No retraction theorem in $\mathbb{R}^2$.
There is no retraction from the closed unit disc $\mathbb{D}=B(0,1)$ to its boundary $\mathbb{S}=\partial B(0,1)$.
In the proof , by contradiction, suppose $f$ is a retraction above, one choose two points $\alpha,\omega \in \mathbb{S} $, and let $$A=f^{-1}(\alpha),W= f^{-1}(\omega)$$ since they each intersects $\mathbb{S} $ at only one point, we can choose a subset $E \subset \mathbb{D} - A \cup W$ who is open and connected such that the closure of $E$ contains $\mathbb{S} $ ......
My query is why can we guarantee that $E$ is connected?
The proof contains a serious gap. Quote from the paper: "The two sets $A$ and $W$ may intersect themselves, so excising them may disconnect $\mathbb{D}$. However, because they each intersect $S^1$ at only one point, excising them leaves intact some subset of $\mathbb{D}$ whose closure includes the entirety of $S^1$. Let this set be denoted by $E$. Now E is connected."

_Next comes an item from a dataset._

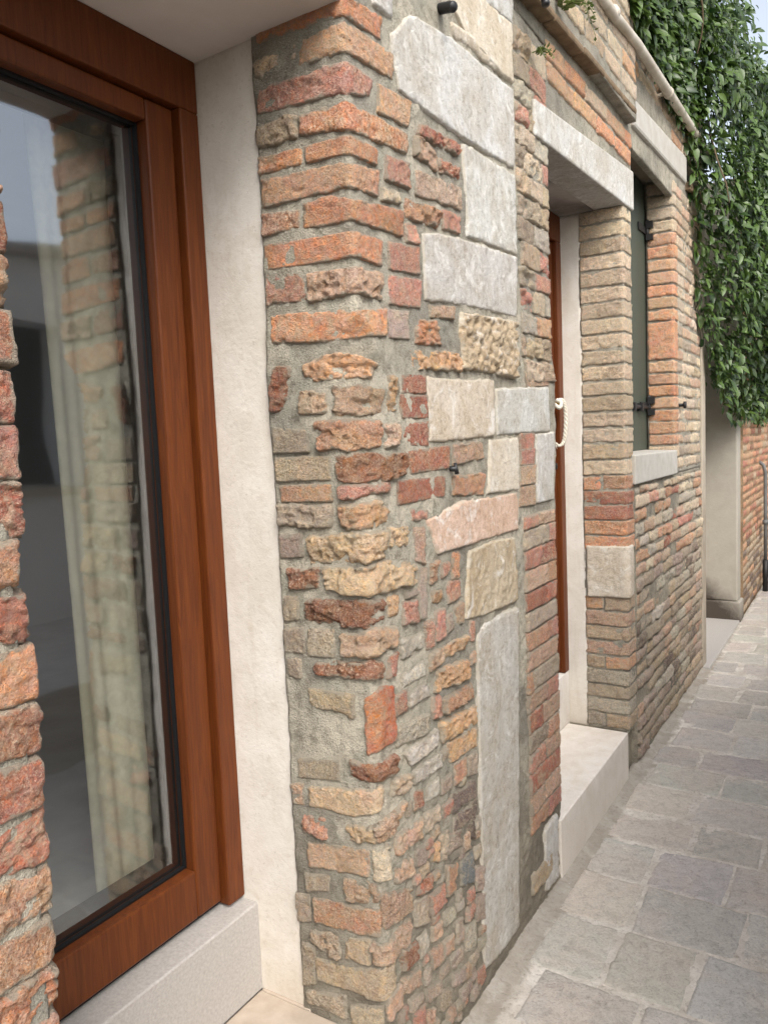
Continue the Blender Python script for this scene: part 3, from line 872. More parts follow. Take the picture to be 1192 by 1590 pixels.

It is not at all clear what $E$ should be. Is it simply $E = \mathbb{D} \backslash (A \cup W)$? This is not sure because "excising them (i.e. $A,W$) may disconnect $\mathbb{D}$." What else could be taken for $E$? Since it is claimed to be connected, it must be chosen as some component of $\mathbb{D} \backslash (A \cup W)$. But no indication is given which component.